Settling disputes privately

The courtroom is not the only place to resolve a legal battle.

The traditional forum for the determination of legal rights and responsibilities has been the courtroom. Sensible people have always wanted to settle outside court, but there was no structure for the peaceable resolution of matters. During the past 30 years, lawyers and policy-makers have searched to fill this gap. What has evolved are privatized methods of alternate dispute resolution (ADR), which includes collaborative practice, mediation and arbitration.

The court process

The court’s process is adversarial, time-consuming and expensive, and the result is winner-take-all. Instead of properly financing an effective system and providing inexpensive access to it, governments have encouraged the development of privatized justice. Family laws require lawyers to discuss mediation with their clients to persuade them to divert their case from the court system. Ontario collaborative practitioners are circulating a petition to encourage the federal government to add a requirement that collaborative practice also be canvassed with all clients.

Collaborative practice/mediation

Conciliatory interest-based methods are aimed at a win–win result. Instead of fuelling the conflict, they try to manage it. Both collaborative practice and mediation take place away from the gaze and supervision of judges and courts; individuals settle their own cases with the help of their chosen professionals.

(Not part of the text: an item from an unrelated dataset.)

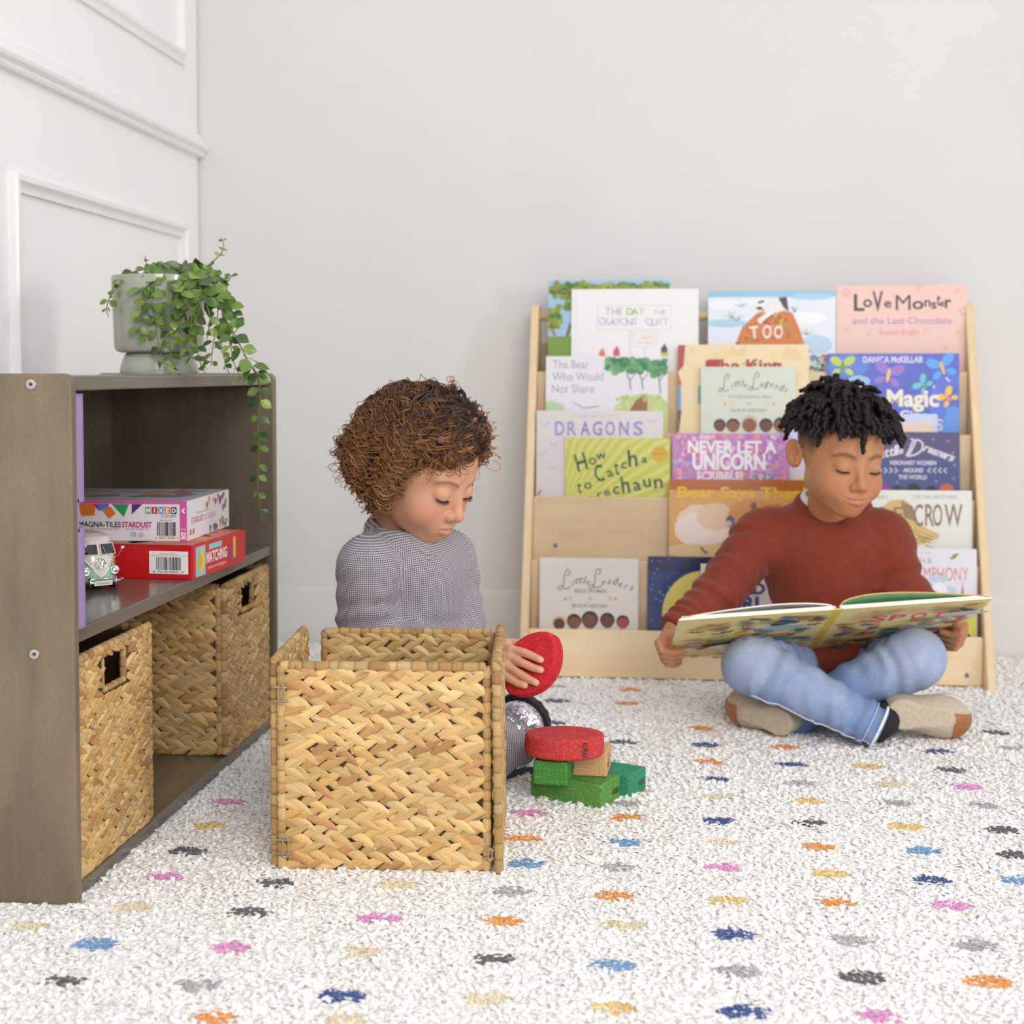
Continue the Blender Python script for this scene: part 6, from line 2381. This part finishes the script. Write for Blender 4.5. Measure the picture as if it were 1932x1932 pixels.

Collaborative law is well-suited to parties who need to continue a relationship after the dispute is resolved, for example, in family law and estate matters. It aims to achieve a mutually respectful and dignified out-of court resolution. Each party has a specially trained collaborative lawyer as an ally, legal adviser, problem solver and advocate. The parties, supported by their lawyers, conduct all their negotiations in four-way meetings, having signed a participation agreement that they are committed in good faith to the process.

If the process does not resolve the case, the lawyers will not act for their clients in any resulting litigation. Neutrals (e.g., mental-health professionals, accountants and financial planners) may also add their expertise to an interdisciplinary team by mutual agreement.

In mediation, the parties negotiate directly with each other with one neutral mediator present familiar with the legal issues who tries to facilitate a resolution. It is often only after achieving a tentative settlement that the parties each go to their lawyers for independent consultation and to finalize a legal agreement. It is at this late stage that they may get information and advice that causes them to change their minds. Collaborative mediation has recently evolved as a hybrid of both forms.

Arbitration

Arbitration is basically a private court, conducted in a manner and with rules similar to the court process, but you appoint and pay for your “judge” who is usually a lawyer and whose decision may be appealed to a court in very limited circumstances (compared to the right of appeal from a court decision).

A hybrid of “med/arb” has evolved in some places. The mediator is the one who, if the matter is not resolved, carries on as arbitrator. Clients must specifically agree to this second step.